> _What needs to be done_: Quote the data exactly, first line to the line containing "COL = scene.collection", with no pictures.
** start Available data **
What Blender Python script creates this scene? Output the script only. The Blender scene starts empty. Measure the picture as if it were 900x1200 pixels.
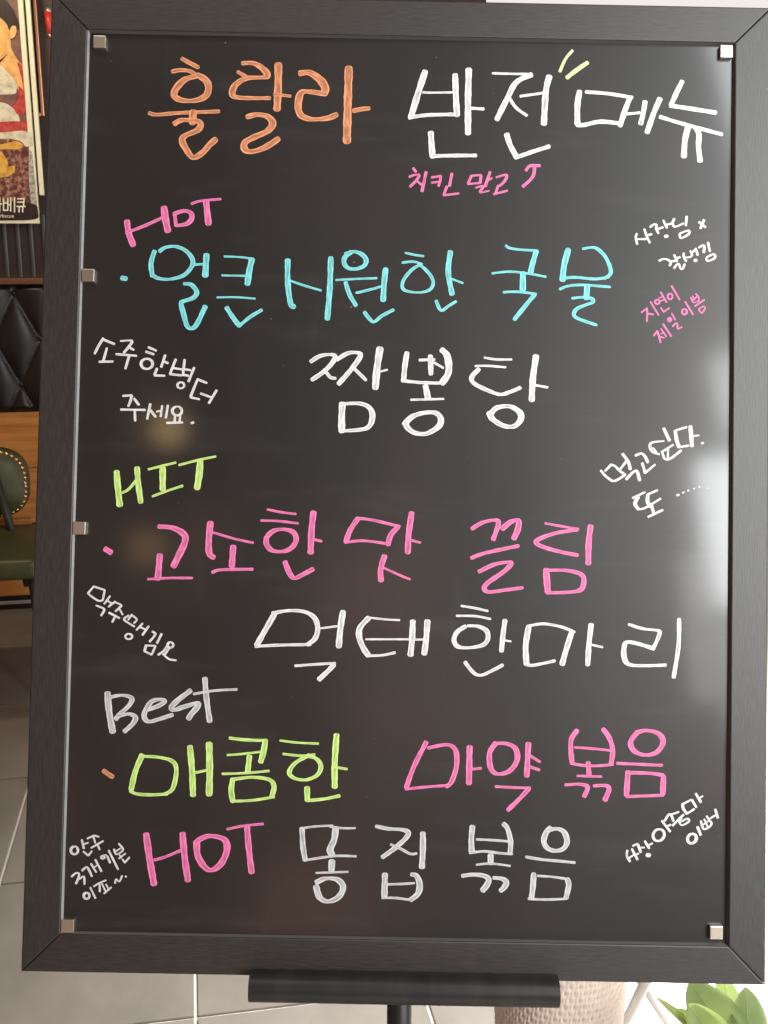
import bpy, bmesh, math, random
from mathutils import Vector, Matrix

random.seed(7)
R = math.radians
scene = bpy.context.scene
COL = scene.collection

# ------------------------------------------------------------------ camera
CAM_H, PITCH, F = 1.27, R(14.0), 1250.0            # metres, down-tilt, focal length in photo pixels (900 x 1200)
cam_d = bpy.data.cameras.new('camera')
cam = bpy.data.objects.new('camera', cam_d)
COL.objects.link(cam)
cam.location = (0, 0, CAM_H)
cam.rotation_euler = (R(90) - PITCH, 0, 0)
cam_d.sensor_fit = 'VERTICAL'
cam_d.sensor_height = 24.0
cam_d.lens = F / 1200.0 * 24.0
cam_d.clip_start = 0.02
cam_d.clip_end = 200
scene.camera = cam
scene.render.resolution_x, scene.render.resolution_y = 768, 1024

# ------------------------------------------------------------------ exposure and world
vs = scene.view_settings
vs.view_transform = 'Standard'
vs.look = 'None'
vs.exposure = 0.0
vs.gamma = 1.0
vs.use_curve_mapping = False
world = bpy.data.worlds.new('World')
scene.world = world
world.use_nodes = True
wn = world.node_tree
bg = wn.nodes['Background']
bg.inputs['Strength'].default_value = 1.0
_tc = wn.nodes.new('ShaderNodeTexCoord')
_no = wn.nodes.new('ShaderNodeTexNoise')            # added warm noise glow in place of the unseen shop, mirrored in the panel
_no.inputs['Scale'].default_value = 6.5
_no.inputs['Detail'].default_value = 2.5
wn.links.new(_tc.outputs['Generated'], _no.inputs['Vector'])
_rp = wn.nodes.new('ShaderNodeValToRGB')
_rp.color_ramp.elements[0].position = 0.36
_rp.color_ramp.elements[0].color = (0.03, 0.024, 0.02, 1)
_rp.color_ramp.elements[1].position = 0.68
_rp.color_ramp.elements[1].color = (0.75, 0.36, 0.27, 1)
_el = _rp.color_ramp.elements.new(0.52)
_el.color = (0.10, 0.082, 0.06, 1)
wn.links.new(_no.outputs['Fac'], _rp.inputs['Fac'])
wn.links.new(_rp.outputs['Color'], bg.inputs['Color'])
_sz = wn.nodes.new('ShaderNodeSeparateXYZ')         # noise glow dimmed upwards so the panel's top mirrors darker
wn.links.new(_tc.outputs['Generated'], _sz.inputs[0])
_mr = wn.nodes.new('ShaderNodeMapRange')
_mr.interpolation_type = 'SMOOTHSTEP'
_mr.inputs['From Min'].default_value = 0.15
_mr.inputs['From Max'].default_value = 0.60
_mr.inputs['To Min'].default_value = 1.7
_mr.inputs['To Max'].default_value = 0.35
wn.links.new(_sz.outputs[2], _mr.inputs['Value'])
wn.links.new(_mr.outputs[0], bg.inputs['Strength'])

# board pose: X right, Y up the slope, Z towards the viewer
BM = Matrix(((0.999811, 0.01924, 0.002763, 0.01539),
             (-0.002692, 0.277827, -0.960627, 0.85446),
             (-0.01925, 0.960438, 0.277826, 1.08318),
             (0, 0, 0, 1)))
BMI = BM.inverted()
EYE = Vector((0, 0, CAM_H))
FWD = Vector((0, math.cos(PITCH), -math.sin(PITCH)))
DWN = Vector((0, -math.sin(PITCH), -math.cos(PITCH)))


def ray(px, py):
    return FWD + Vector((1, 0, 0)) * ((px - 450) / F) + DWN * ((py - 600) / F)


def on_board(px, py, z=0.0):
    """photo pixel -> board coordinates on the plane z"""
    o = BMI @ EYE
    d = BMI.to_3x3() @ ray(px, py)
    return o + d * ((z - o.z) / d.z)


def at_depth(px, py, depth):
    return EYE + ray(px, py) * depth


def on_plane(px, py, p0, n):
    d = ray(px, py)
    return EYE + d * ((p0 - EYE).dot(n) / d.dot(n))


def mirror_point(px, py, dist):
    """where a lamp hangs that the panel mirrors at this pixel"""
    hit = BM @ on_board(px, py, -0.006)
    n = (BM.to_3x3() @ Vector((0, 0, 1))).normalized()
    d = (hit - EYE).normalized()
    return hit + (d - 2 * d.dot(n) * n) * dist


# ------------------------------------------------------------------ lights
def aim(o, target):
    o.rotation_euler = (Vector(target) - o.location).to_track_quat('-Z', 'Y').to_euler()


def area(name, loc, target, sx, sy, power, col, spread=180):
    l = bpy.data.lights.new(name, 'AREA')
    l.shape = 'RECTANGLE'
    l.size, l.size_y = sx, sy
    l.energy = power
    l.color = col
    l.spread = R(spread)
    o = bpy.data.objects.new(name, l)
    COL.objects.link(o)
    o.location = loc
    aim(o, target)
    return o


def bulb(name, loc, power, col, r):
    l = bpy.data.lights.new(name, 'POINT')
    l.energy = power
    l.color = col
    l.shadow_soft_size = r
    o = bpy.data.objects.new(name, l)
    COL.objects.link(o)
    o.location = loc
    return o


BC = BM.to_translation()
# panes of the shop front behind the photographer, mirrored along the panel's right edge
area('shop_window_light', mirror_point(914, 614, 2.3), BC, 0.42, 0.44, 14, (0.97, 1.0, 1.0))
area('upper_pane_light', mirror_point(922, 445, 2.3), BC, 0.39, 0.22, 4.0, (0.97, 1.0, 1.0))
area('lower_pane_light', mirror_point(936, 790, 2.4), BC, 0.42, 0.34, 3.0, (0.98, 1.0, 0.97))
area('side_window_light', mirror_point(818, 735, 2.6), BC, 0.08, 0.46, 0.62, (1.0, 0.98, 0.92))
area('doorway_light', Vector((1.02, -0.08, 1.68)), Vector((0.25, 0.9, 1.15)), 0.50, 1.7, 38, (0.95, 0.99, 1.0))
area('warm_fill_light', Vector((-0.45, 0.40, 2.9)), BC, 0.9, 0.5, 6, (1.0, 0.84, 0.68))  # added soft warm fill from overhead, kept out of the panel's mirror view
bulb('pendant_lamp_light', mirror_point(197, 503, 2.2), 0.75, (1.0, 0.66, 0.3), 0.05)
bulb('pendant_lamp_light', mirror_point(172, 642, 2.3), 0.34, (1.0, 0.6, 0.28), 0.055)
bulb('wall_lamp_light', Vector((-1.25, 2.75, 2.5)), 38, (1.0, 0.78, 0.5), 0.09)
area('outdoor_daylight', Vector((1.5, 2.6, 2.9)), (1.0, 1.25, 0.0), 1.6, 1.2, 85, (1.0, 0.99, 0.96), 70)

# ------------------------------------------------------------------ materials
def mat(name, col, rough=0.5, metal=0.0, spec=0.5, noise=None, bump=None, coat=None, sub=0.0, trans=None):
    """noise=(scale xyz, col2, lo, hi, detail)  bump=(scale xyz, strength, distance)"""
    m = bpy.data.materials.new(name)
    m.use_nodes = True
    nt = m.node_tree
    b = nt.nodes['Principled BSDF']
    b.inputs['Base Color'].default_value = (*col, 1)
    b.inputs['Roughness'].default_value = rough
    b.inputs['Metallic'].default_value = metal
    b.inputs['Specular IOR Level'].default_value = spec
    if coat:
        b.inputs['Coat Weight'].default_value = coat[0]
        b.inputs['Coat Roughness'].default_value = coat[1]
    tc = nt.nodes.new('ShaderNodeTexCoord')

    def nz(sc, detail):
        mp = nt.nodes.new('ShaderNodeMapping')
        mp.inputs['Scale'].default_value = sc
        nt.links.new(tc.outputs['Object'], mp.inputs['Vector'])
        n = nt.nodes.new('ShaderNodeTexNoise')
        n.inputs['Scale'].default_value = 1.0
        n.inputs['Detail'].default_value = detail
        n.inputs['Roughness'].default_value = 0.6
        nt.links.new(mp.outputs['Vector'], n.inputs['Vector'])
        return n
    if noise:
        n = nz(noise[0], noise[4] if len(noise) > 4 else 5)
        r = nt.nodes.new('ShaderNodeValToRGB')
        r.color_ramp.elements[0].position = noise[2]
        r.color_ramp.elements[1].position = noise[3]
        r.color_ramp.elements[0].color = (*col, 1)
        r.color_ramp.elements[1].color = (*noise[1], 1)
        nt.links.new(n.outputs['Fac'], r.inputs['Fac'])
        nt.links.new(r.outputs['Color'], b.inputs['Base Color'])
    if bump:
        n2 = nz(bump[0], 6)
        bp = nt.nodes.new('ShaderNodeBump')
        bp.inputs['Strength'].default_value = bump[1]
        bp.inputs['Distance'].default_value = bump[2]
        nt.links.new(n2.outputs['Fac'], bp.inputs['Height'])
        nt.links.new(bp.outputs['Normal'], b.inputs['Normal'])
    if trans:
        t = nt.nodes.new('ShaderNodeBsdfTranslucent')
        t.inputs['Color'].default_value = (*trans[1], 1)
        mx = nt.nodes.new('ShaderNodeMixShader')
        mx.inputs[0].default_value = trans[0]
        out = nt.nodes['Material Output']
        nt.links.new(b.outputs[0], mx.inputs[1])
        nt.links.new(t.outputs[0], mx.inputs[2])
        nt.links.new(mx.outputs[0], out.inputs['Surface'])
    return m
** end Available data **
> _Result for this exercise_:
What Blender Python script creates this scene? Output the script only. The Blender scene starts empty. Measure the picture as if it were 900x1200 pixels.
import bpy, bmesh, math, random
from mathutils import Vector, Matrix

random.seed(7)
R = math.radians
scene = bpy.context.scene
COL = scene.collection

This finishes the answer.